Thursday 15 August 2024 The Blessed Virgin Mary
The Promise Is Faithfully Fulfilled
Revelation 11: 19-12:6, 10: 1 Corinthians 15: 20-26; Luke 1: 39-56
Context: a meditative presentation of the Assumption of Mary for a mixed but fairly articulate congregation, intended to be read quite slowly and reflectively in a tone of voice that suits those listening
Aim: to offer an understanding of a doctrine which, taken in isolation, may be hard to make sense of, but which in the context of her life and our faith becomes much clearer
We know that what we are celebrating today – the Assumption of Mary, the Mother of Jesus, into heaven – is not supported by any neat scriptural text that declares, for example, ‘Mary was assumed body and soul into heaven.’ So how are we to make sense of it? Crucially, it cannot be understood in isolation. Let’s go back, first of all, to our fundamental conviction about Jesus as the one who was perfectly faithful in love. What do we mean by that?

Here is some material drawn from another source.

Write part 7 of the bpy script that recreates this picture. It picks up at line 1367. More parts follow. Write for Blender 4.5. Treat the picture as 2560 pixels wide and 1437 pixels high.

We mean that Jesus was perfectly faithful in his love for the Father and his love for us. His fidelity to the Father means that he was perfectly obedient to the Father’s will. His fidelity to us means that he was perfectly at the service of our deepest need. What was the Father’s will for us? That we human beings who have fallen into sin, which is a code word for resistance to God’s love, should be reconciled to him. And what is our deepest need? To be reconciled. And how was that reconciliation to be accomplished? By the revelation of the Father’s love for us. The Word became flesh, the divine Son became human, Jesus was born, to reveal the Father’s unlimited love for us. God’s love for us is without reserve.
How could such a love be revealed? By Jesus’ birth, life, ministry, and supremely by his death on the cross and resurrection to new life. There was nothing he would not do for us, whatever the consequences – even death on the cross – to bring home to us, to reveal to us, the Father’s unlimited love for us. And the heart of Christian discipleship is to respond to that love; in other words, to strive to live in accordance with that love without reserve.
What then are we to say of Mary?
When Mary went to visit her kinswoman, Elizabeth, Luke’s Gospel tells us she was greeted with these heart-stopping words: ‘Blessed is she who believed that the promise made her by the Lord would be fulfilled.’ They capture the essence of Mary’s discipleship.
Let’s remember what we know of her. When invited to become the mother of the Son of God, after questioning the angel, she answered, ‘Let what you have said be done to me.’ And we are told that at Pentecost she was present in the upper room, praying with the apostles. But notice that between those two events, she was constantly being tested. The few episodes in which she appears in the Gospels can indeed be interpreted variously, but they can also be seen as tests.
Joseph, her betrothed, is minded at first to divorce her. In Luke’s Gospel, heavily pregnant, she has to travel from Nazareth to Jerusalem because of the census, so that she gives birth in a stable because there is no room at the inn. When Jesus is presented in the Temple, Simeon warns her that a sword would pierce her soul. Visiting the Temple twelve years later, the boy Jesus remains behind and when she eventually finds him and tells him how worried Joseph and she have been, he is dismissive: ‘Did you not know I must be busy with my Father’s affairs?’
At the wedding feast of Cana, when she draws his attention to the lack of wine, he again seems dismissive: ‘Woman, why turn to me? My hour has not come yet.’ Imagine how distressed she must have been when some family members thought he was ‘out of his mind’ (Mark 3: 21). And then there were those occasions when she tried to see him, but he declared that his family were those who heard the word of God and obeyed it. Yet there she was, as he died on the cross, gazing on him with eyes of unfailing love. The doctrine of the immaculate conception, understood, not statically – as a state, conception – nor negatively – as without a stain, immaculate – but dynamically, as a life dominated by loving, is a declaration of that unfailing love.
So, once her life on earth had ended, what could separate her from God? Only one answer seems possible: nothing at all. Therefore, we believe that at her death she was assumed into that state of union with God that was consonant with the perfection of her life of faith and love. She was perfectly redeemed, blessed for believing that the promise made her by the Lord would be fulfilled. Her life is the model of Christian discipleship, a life of love without reserve.
And her assumption proclaims that union with God which is the abiding hope of all of us who try to live lives of faith and love in Christ.